“When they do the stilts, the young ones only dance waltzes and polkas, and so on. They have to use their hands for doing the graceful attitudes. My wife, as I said before, does the gun exercise besides dancing, and it’s always very successful with the audience, and goes down tremendously. The performances of the three takes about twenty minutes, I think, for I never timed it exactly. I’ve been at some fairs when we have done our performances eighteen times a-day, and I’ve been at some where I’ve only done it four or six, for it always depends upon what business is being done. That’s the truth. When the booth is full, then the inside performance begins, and until it is, the parade work is done.

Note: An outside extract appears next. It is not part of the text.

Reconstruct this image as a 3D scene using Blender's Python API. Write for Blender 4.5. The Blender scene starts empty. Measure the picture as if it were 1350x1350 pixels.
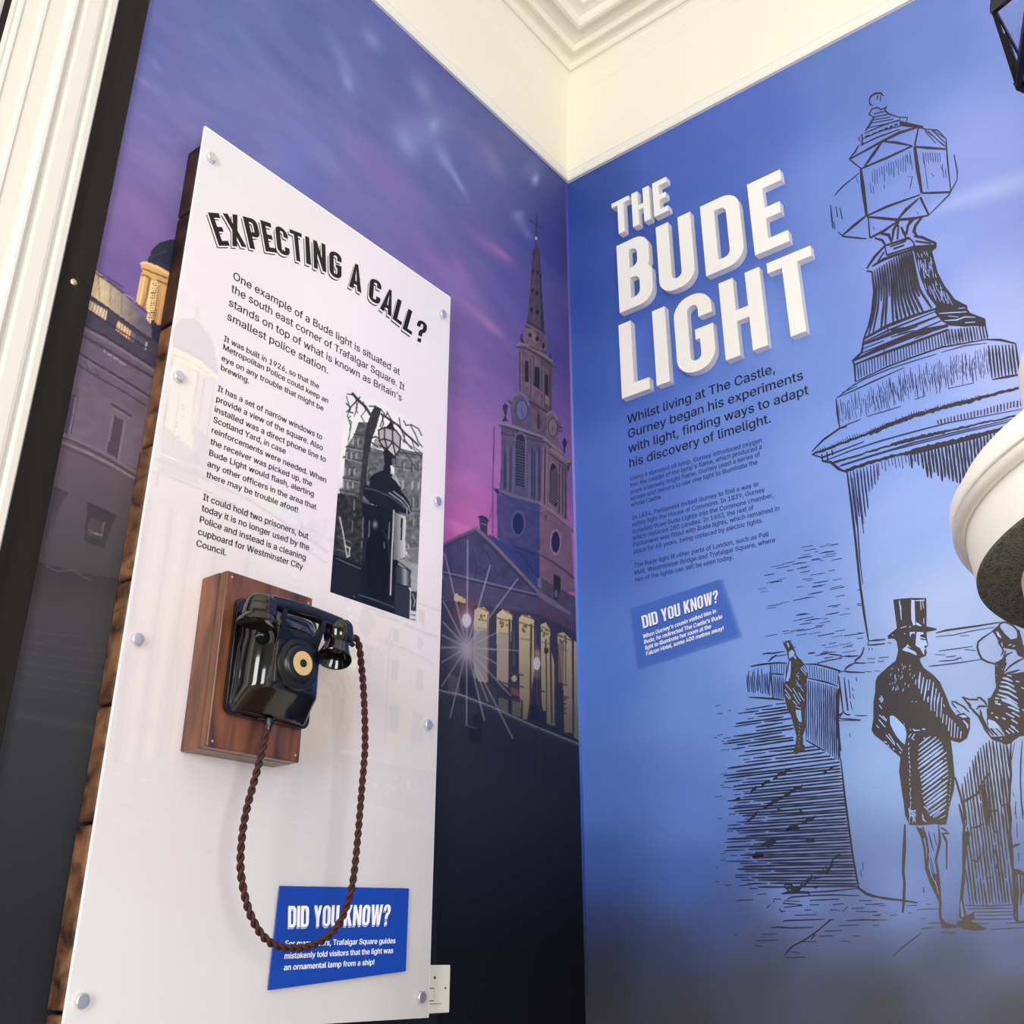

There are generally persons engaged expressly to do the parade business.

“I never knew my girls catch cold at a fair, for they are generally held in hot weather, and the heat is rather more complained of than the cold. My young ones put on three or four different dresses during a fair—at least mine do. I don’t know what others do. Each dress is a different colour. There is a regular dressing-room for the ladies under the parade carriages, and their mother attends to them.

STREET-PERFORMERS ON STILTS.

[From a Sketch.]

“Very often after their performances they get fruit and money thrown to them into the ring. I’ve known seven or eight shillings to be thrown to them in coppers and silver, but it’s seldom they get more than a shilling or so. I’ve known ladies and gentlemen wait for them when they went to take off their dresses after they have done, and give them five or six shillings.

“When we go to fairs, I always pack the young ones off to bed about nine, and never later than ten. They don’t seem tired, and would like to stop up all night, I should think. I don’t know how it is with other kids.

“I send my young ones to school every day when there is no business on, and they are getting on well with their schooling. When we go to a country engagement, then I send them to a school in the town if we stop any time.

“Ours is, I think, the only family doing the rope-dancing and stilt-vaulting. I don’t know of any others, nor yet of any other children at all who do it.